Saturday, June 19, 2021

Finished #19

 18 - Dial A For Aunties - Jesse Q. Sutanto

Meddelin Chan is a wedding photographer for her close-knit family's wedding business.  The night before a lavish wedding set on an an island off the coast of California, she accidently kills the date her mother set her up with from a dating website.  A Chinese-Indonesian rom-com with a lavish wedding, first love, lost love, found love...and a dead body.  What could possibly go wrong?

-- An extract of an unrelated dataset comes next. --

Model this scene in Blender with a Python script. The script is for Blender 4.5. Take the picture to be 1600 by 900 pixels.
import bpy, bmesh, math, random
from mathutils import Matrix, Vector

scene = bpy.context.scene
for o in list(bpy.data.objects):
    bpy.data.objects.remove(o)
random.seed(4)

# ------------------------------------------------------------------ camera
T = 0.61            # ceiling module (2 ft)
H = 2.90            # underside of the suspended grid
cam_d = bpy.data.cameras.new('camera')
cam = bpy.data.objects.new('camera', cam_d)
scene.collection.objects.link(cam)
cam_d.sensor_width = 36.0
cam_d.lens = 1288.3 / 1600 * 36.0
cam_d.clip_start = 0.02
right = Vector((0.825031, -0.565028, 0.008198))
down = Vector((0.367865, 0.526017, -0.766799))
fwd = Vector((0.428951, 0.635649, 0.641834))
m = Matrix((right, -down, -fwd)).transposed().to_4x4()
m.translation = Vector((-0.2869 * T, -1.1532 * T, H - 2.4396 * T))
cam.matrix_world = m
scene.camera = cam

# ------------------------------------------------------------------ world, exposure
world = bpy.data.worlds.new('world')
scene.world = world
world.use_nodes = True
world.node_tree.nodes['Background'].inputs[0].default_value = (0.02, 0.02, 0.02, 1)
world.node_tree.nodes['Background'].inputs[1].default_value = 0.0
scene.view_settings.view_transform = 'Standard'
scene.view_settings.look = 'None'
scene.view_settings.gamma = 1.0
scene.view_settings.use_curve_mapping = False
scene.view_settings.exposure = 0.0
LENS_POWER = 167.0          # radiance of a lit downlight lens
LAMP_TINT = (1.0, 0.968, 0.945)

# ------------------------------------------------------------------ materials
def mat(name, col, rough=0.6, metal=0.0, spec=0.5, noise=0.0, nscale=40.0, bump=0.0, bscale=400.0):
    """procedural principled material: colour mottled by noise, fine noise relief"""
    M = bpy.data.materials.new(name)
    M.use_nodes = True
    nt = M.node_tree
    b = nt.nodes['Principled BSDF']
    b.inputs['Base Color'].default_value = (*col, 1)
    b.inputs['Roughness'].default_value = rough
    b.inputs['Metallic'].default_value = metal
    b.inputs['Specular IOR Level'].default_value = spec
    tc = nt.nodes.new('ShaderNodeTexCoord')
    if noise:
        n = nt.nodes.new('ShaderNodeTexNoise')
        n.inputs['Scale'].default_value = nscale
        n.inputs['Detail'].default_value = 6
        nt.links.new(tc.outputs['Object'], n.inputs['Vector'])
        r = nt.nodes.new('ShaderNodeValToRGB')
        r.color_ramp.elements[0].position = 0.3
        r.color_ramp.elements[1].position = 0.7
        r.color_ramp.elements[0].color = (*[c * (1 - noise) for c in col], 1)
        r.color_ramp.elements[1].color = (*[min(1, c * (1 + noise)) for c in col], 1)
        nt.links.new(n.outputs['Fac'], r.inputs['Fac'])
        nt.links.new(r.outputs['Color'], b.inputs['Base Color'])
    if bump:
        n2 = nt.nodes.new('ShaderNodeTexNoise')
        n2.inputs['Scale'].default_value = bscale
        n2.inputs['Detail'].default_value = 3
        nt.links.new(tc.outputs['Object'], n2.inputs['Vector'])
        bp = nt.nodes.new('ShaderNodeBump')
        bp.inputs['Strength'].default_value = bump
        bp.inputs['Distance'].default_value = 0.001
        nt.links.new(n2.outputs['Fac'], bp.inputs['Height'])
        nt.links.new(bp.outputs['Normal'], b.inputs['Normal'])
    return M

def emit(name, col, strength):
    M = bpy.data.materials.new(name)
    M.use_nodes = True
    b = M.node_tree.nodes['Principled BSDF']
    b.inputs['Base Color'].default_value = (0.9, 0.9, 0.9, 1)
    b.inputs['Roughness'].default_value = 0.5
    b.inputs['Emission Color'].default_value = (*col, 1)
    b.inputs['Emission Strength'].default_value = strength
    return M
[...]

19 - Klara and the Sun - Kazuo Ishiguro

Since I first became aware of this novel, it has been the one I was most looking forward to reading; a story told from the perspective of Klara. The Klara of the title is an "artificial friend" or AF, meant to keep children from becoming lonely.  In some future time, somewhat similar to our own, children are separated into those "uplifted" and those not (fates chosen by their parents), and learn through tutors and computers at home, no longer in the classroom (which has been the experience of so many children across the world over the past year-and-a-half.)

Klara is a unique AF, in that she is observant, curious, and takes an interest in understanding humans, in particular their emotional states and reasons, as well as the world around her.

Ishiguro novels have an overarching sense of melancholy to me, though I find them engaging, thought-provoking, and page-turning.  They deal with a stratification of society, there are outsiders who will never find a place in society. Society deems them as separate, undeserving of equal treatment.  In "Remains of the Day" (sorry, I read the novel a few years ago and can't recall the characters' names, but I remember the movie) the Anthony Hopkins character no longer has a place, while the Emma Thompson character has adapted to a different world. "Never Let Me Go" where people are bred to be used for organ donation, unable to reproduce, and kept apart from society, and with a stigma that makes other people fear them.

And the thing is, they are naive about what they do not understand.  They have been kept so separate, isolated from the "outside" world, that they do not understand how things "work".  I could call it "fish out of water" but that usually implies a comedy, and these are lives deemed unnecessary, to be used and discarded.  They never win, the world had been constructed such that there was never any chance for that.  I think of the Anthony Hopkins butler when he is driving in the country and his overconfident belief that he understands the world, but he's been sequestered on an estate for his whole life, while the world outside has drastically altered, he might as well of woken on a different planet.

Klara creates her own religion.  A supreme being to please and appeal to, in order to assist someone she has grown to love.  And holds her conviction so strongly that she convinces others to help her in her scheme, even without being able to tell them her secret promises.  Shades of "Never Let Me Go" here, though with Klara she chooses, while the donors in the other have no agency in their fates.

There's also something interesting in how the two mothers made different choices for their children, but on the same trip to the city, make desperate choices to hedge their bets, second-guessing what can't be undone.